-- SOURCE MATERIAL start --
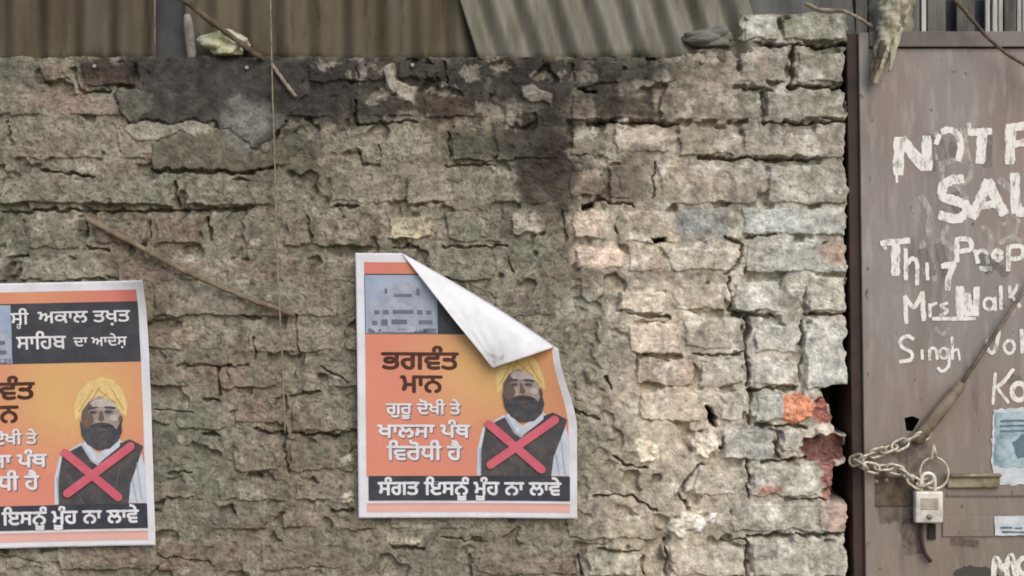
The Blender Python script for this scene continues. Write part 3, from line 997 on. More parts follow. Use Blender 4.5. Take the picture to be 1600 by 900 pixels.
class Poster:
    def __init__(self, dx, dy, shx, shy, folded, seed, base):
        self.dx, self.dy, self.shx, self.shy, self.f, self.seed, self.base = dx, dy, shx, shy, folded, seed, base
        self.root = None
        self.lv = 0

    def surf(self, x, y, lift=0.0):
        u = (x - PX0) / (PX1 - PX0)
        v = (y - PY0) / (PY1 - PY0)
        s = self.seed
        h = self.base + 1.8 * math.sin(u * 4.1 + s) * math.cos(v * 3.3 + s * 1.7) + 1.0 * math.sin(v * 9 + u * 3 + s)
        h += 5 * (2 * u - 1) ** 2 + 3 * (2 * v - 1) ** 4
        h += .55 * math.sin(u * 21 + 3 * math.sin(v * 7 + s)) * math.sin(v * 17 + s + 2 * u) + .35 * math.sin(u * 37 + v * 29 + s)
        X_ = x + self.dx + self.shx * (y - PY1) + .012 * (y - PY1) * 0
        Y_ = y + self.dy + self.shy * (x - PX1)
        if self.f:
            k = max(0.0, min(1.0, (672 - y) / 130.0))
            k = k * k * (3 - 2 * k)
            X_ -= 29 * k * max(0, u) ** 3
            h += 16 * k * max(0, u) ** 3
            X_ += 5 * (v - 1) * (1 - u) * -1 * -1
        else:
            k = max(0.0, u + (1 - v) - 1.78)           # curl of the free corner
            h += 420 * k * k
        return W(X_, Y_, h + lift)

    def layer(self, name, poly, mat, lv, grad=None, cut=True, thick=None):
        """printed patch: polygon in design pixels, cut into a fine grid, laid on the curved paper"""
        if name in FACE:
            poly = [(823 + (p[0] - 824) * .97, 600 + (p[1] - 608) * .84) for p in poly]
        bm = bmesh.new()
        fv = [bm.verts.new((p[0], p[1], 0)) for p in poly]
        f = bm.faces.new(fv)
        f.normal_update()
        bmesh.ops.triangulate(bm, faces=[f])
        xs, ys = [p[0] for p in poly], [p[1] for p in poly]
        st = 5.0
        for a in np.arange(math.floor(min(xs) / st) * st + st, max(xs), st):
            bmesh.ops.bisect_plane(bm, geom=bm.verts[:] + bm.edges[:] + bm.faces[:], plane_co=(a, 0, 0), plane_no=(1, 0, 0))
        for a in np.arange(math.floor(min(ys) / st) * st + st, max(ys), st):
            bmesh.ops.bisect_plane(bm, geom=bm.verts[:] + bm.edges[:] + bm.faces[:], plane_co=(0, a, 0), plane_no=(0, 1, 0))
        if self.f and cut:
            n = Vector((FOLD_B[1] - FOLD_A[1], -(FOLD_B[0] - FOLD_A[0]), 0)).normalized()
            bmesh.ops.bisect_plane(bm, geom=bm.verts[:] + bm.edges[:] + bm.faces[:], plane_co=(*FOLD_A, 0), plane_no=n, clear_outer=True)
            if not bm.faces:
                bm.free()
                return None
        cols = None
        if grad:
            cols = [(*grad(v.co.x, v.co.y), 1) for v in bm.verts]
        for v in bm.verts:
            v.co = self.surf(v.co.x, v.co.y, .6 * lv)
        bm.normal_update()
        for f in bm.faces:
            if f.normal.y > 0:
                f.normal_flip()
        o = from_bm(name, bm, mat, self.root, True)
        if grad:
            a = o.data.color_attributes.new('Col', 'FLOAT_COLOR', 'POINT')
            for i, c in enumerate(cols):
                a.data[i].color = c
        if thick:
            md = o.modifiers.new('thick', 'SOLIDIFY')
            md.thickness = thick
            md.offset = -1
        return o

    def text(self, name, s, x0, y_base, width, height, mat, lv, bold=.018, extra=()):
        """lettering fitted into width x height(px of a full letter) with its headline"""
        quads = text_polys(s, bold)
        ax = min(p[0] for q in quads for p in q)
        bx = max(p[0] for q in quads for p in q)
        kx = width / (bx - ax)
        ky = height / 0.62
        V, F = [], []
        for q in quads:
            b = len(V)
            for p in q:
                V.append(self.surf(x0 + (p[0] - ax) * kx, y_base - p[1] * ky, .6 * lv))
            F.append((b, b + 1, b + 2, b + 3))
        return from_py(name, V, F, mat, self.root, False)


_tc = {}


def text_polys(s, bold):
    """a string -> thin quads filling its outlines (non-zero winding)"""
    if (s, bold) in _tc:
        return _tc[(s, bold)]
    cu = bpy.data.curves.new('lettering', 'FONT')
    cu.body = s
    ob = bpy.data.objects.new('lettering', cu)
    C.objects.link(ob)
    dg = bpy.context.evaluated_depsgraph_get()
    dg.update()
    cv = ob.evaluated_get(dg).to_curve(dg)
    loops = []
    for sp in cv.splines:
        bp = sp.bezier_points
        L = []
        n = len(bp)
        for i in range(n):
            a, b = bp[i], bp[(i + 1) % n]
            seg = interpolate_bezier(a.co, a.handle_right, b.handle_left, b.co, 5)
            L += [(p.x, p.y) for p in seg[:-1]]
        D = []
        for p in L:
            if not D or math.hypot(p[0] - D[-1][0], p[1] - D[-1][1]) > 1e-4:
                D.append(p)
        if len(D) > 2 and math.hypot(D[0][0] - D[-1][0], D[0][1] - D[-1][1]) < 1e-4:
            D.pop()
        if len(D) > 2:
            loops.append(D)
    ob.to_curve_clear()
    bpy.data.objects.remove(ob)

    def area(L):
        return .5 * sum(L[i - 1][0] * L[i][1] - L[i][0] * L[i - 1][1] for i in range(len(L)))
    sgn = 1 if sum(area(L) for L in loops) > 0 else -1
    segs = []
    for L in loops:
        n = len(L)
        R = []
        for i in range(n):
            a, b, c = L[i - 1], L[i], L[(i + 1) % n]
            t1 = Vector((b[0] - a[0], b[1] - a[1])).normalized()
            t2 = Vector((c[0] - b[0], c[1] - b[1])).normalized()
            t = (t1 + t2)
            t = t.normalized() if t.length > 1e-3 else t1
            R.append((b[0] + t.y * bold * sgn, b[1] - t.x * bold * sgn))
        segs += [(*R[i - 1], *R[i]) for i in range(n)]
    G = np.array(segs)
    lo, hi = G[:, [1, 3]].min(), G[:, [1, 3]].max()
    N = 110
    ys = np.linspace(lo, hi, N + 1)
    quads = []
    for k in range(N):
        ym = (ys[k] + ys[k + 1]) / 2 + 1e-7
        m = (G[:, 1] > ym) != (G[:, 3] > ym)
        g = G[m]
        if not len(g):
            continue
        sl_ = (g[:, 2] - g[:, 0]) / (g[:, 3] - g[:, 1])
        xs = g[:, 0] + sl_ * (ym - g[:, 1])
        up = np.where(g[:, 3] > g[:, 1], 1, -1)
        od = np.argsort(xs)
        w, st = 0, None
        hh = (ys[k + 1] - ys[k]) / 2
        for q in od:
            if w == 0:
                st = q
            w += up[q]
            if w == 0 and xs[q] - xs[st] > 1e-4:
                c0, c1 = np.clip(sl_[st], -2, 2) * hh, np.clip(sl_[q], -2, 2) * hh
                quads.append(((xs[st] - c0, ys[k]), (xs[q] - c1, ys[k]), (xs[q] + c1, ys[k + 1]), (xs[st] + c0, ys[k + 1])))
    _tc[(s, bold)] = quads
    return quads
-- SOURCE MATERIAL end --
GOAL: Look over the listing above. Pick out and copy every line that includes "pixels".

WRITTEN REPLY:
The Blender Python script for this scene continues. Write part 3, from line 997 on. More parts follow. Use Blender 4.5. Take the picture to be 1600 by 900 pixels.
        """printed patch: polygon in design pixels, cut into a fine grid, laid on the curved paper"""